Search the records for the word "this" and pick out every line that has it.

━━━━━ Provided records

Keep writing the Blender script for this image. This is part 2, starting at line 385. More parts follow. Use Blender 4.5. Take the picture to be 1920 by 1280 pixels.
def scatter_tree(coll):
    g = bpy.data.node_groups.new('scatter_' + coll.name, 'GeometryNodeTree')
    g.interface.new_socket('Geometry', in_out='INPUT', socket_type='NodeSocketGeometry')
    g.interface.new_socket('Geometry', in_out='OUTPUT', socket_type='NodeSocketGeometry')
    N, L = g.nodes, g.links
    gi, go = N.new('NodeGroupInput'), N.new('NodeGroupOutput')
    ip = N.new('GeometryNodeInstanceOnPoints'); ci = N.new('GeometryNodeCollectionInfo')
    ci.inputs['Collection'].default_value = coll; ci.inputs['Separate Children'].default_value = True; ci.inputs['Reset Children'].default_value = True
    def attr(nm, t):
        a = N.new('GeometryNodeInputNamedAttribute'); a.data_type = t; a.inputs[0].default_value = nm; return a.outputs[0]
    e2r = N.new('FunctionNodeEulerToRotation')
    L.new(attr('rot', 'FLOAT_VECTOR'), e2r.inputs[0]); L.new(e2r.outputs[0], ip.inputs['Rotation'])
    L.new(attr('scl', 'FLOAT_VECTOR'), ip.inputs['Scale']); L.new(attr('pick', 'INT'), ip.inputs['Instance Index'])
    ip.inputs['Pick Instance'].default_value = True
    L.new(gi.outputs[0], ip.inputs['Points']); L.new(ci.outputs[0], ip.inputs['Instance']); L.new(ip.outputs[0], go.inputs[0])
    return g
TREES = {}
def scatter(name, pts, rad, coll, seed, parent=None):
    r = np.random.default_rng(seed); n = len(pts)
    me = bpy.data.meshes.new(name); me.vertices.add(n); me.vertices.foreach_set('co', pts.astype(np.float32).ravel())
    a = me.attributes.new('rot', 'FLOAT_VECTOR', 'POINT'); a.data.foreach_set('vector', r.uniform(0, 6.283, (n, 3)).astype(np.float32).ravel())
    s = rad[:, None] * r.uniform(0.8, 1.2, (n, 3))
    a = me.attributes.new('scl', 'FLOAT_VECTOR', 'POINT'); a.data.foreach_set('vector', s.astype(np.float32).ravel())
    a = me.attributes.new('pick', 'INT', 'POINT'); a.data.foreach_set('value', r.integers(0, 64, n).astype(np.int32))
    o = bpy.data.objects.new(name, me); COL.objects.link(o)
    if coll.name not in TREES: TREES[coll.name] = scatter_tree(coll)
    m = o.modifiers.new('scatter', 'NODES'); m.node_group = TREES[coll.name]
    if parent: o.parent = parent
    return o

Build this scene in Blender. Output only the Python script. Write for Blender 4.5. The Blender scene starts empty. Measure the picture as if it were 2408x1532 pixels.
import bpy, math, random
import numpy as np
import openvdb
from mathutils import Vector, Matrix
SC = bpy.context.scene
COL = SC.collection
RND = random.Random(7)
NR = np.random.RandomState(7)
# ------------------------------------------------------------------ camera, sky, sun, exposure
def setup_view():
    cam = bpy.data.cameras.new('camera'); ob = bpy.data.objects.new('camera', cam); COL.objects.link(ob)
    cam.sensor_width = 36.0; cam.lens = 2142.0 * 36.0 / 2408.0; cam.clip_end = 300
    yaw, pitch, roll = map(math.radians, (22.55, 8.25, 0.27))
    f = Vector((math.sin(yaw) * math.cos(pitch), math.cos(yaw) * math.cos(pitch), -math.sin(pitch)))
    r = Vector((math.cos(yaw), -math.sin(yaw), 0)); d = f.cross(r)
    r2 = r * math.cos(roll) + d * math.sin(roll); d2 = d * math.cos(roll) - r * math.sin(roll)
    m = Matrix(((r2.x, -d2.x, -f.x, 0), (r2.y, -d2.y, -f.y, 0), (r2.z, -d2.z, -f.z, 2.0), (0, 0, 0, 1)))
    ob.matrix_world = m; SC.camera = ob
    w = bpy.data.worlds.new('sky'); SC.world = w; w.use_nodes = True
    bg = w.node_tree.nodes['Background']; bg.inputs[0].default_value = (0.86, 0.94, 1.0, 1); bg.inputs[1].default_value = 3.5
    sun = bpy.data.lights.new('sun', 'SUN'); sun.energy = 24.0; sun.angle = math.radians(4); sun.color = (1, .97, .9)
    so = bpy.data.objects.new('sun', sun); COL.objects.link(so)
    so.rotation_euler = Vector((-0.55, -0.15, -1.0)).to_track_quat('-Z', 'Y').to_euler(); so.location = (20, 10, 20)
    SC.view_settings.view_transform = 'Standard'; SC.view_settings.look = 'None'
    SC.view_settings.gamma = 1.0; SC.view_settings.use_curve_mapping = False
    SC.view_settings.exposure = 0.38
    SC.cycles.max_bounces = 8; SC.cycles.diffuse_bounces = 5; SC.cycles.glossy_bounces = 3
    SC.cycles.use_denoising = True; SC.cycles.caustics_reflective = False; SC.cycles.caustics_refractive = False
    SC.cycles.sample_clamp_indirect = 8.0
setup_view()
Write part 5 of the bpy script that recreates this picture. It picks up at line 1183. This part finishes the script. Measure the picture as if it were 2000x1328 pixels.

━━━━━━━━━━

### Answer to the problem
Keep writing the Blender script for this image. This is part 2, starting at line 385. More parts follow. Use Blender 4.5. Take the picture to be 1920 by 1280 pixels.
Build this scene in Blender. Output only the Python script. Write for Blender 4.5. The Blender scene starts empty. Measure the picture as if it were 2408x1532 pixels.
Write part 5 of the bpy script that recreates this picture. It picks up at line 1183. This part finishes the script. Measure the picture as if it were 2000x1328 pixels.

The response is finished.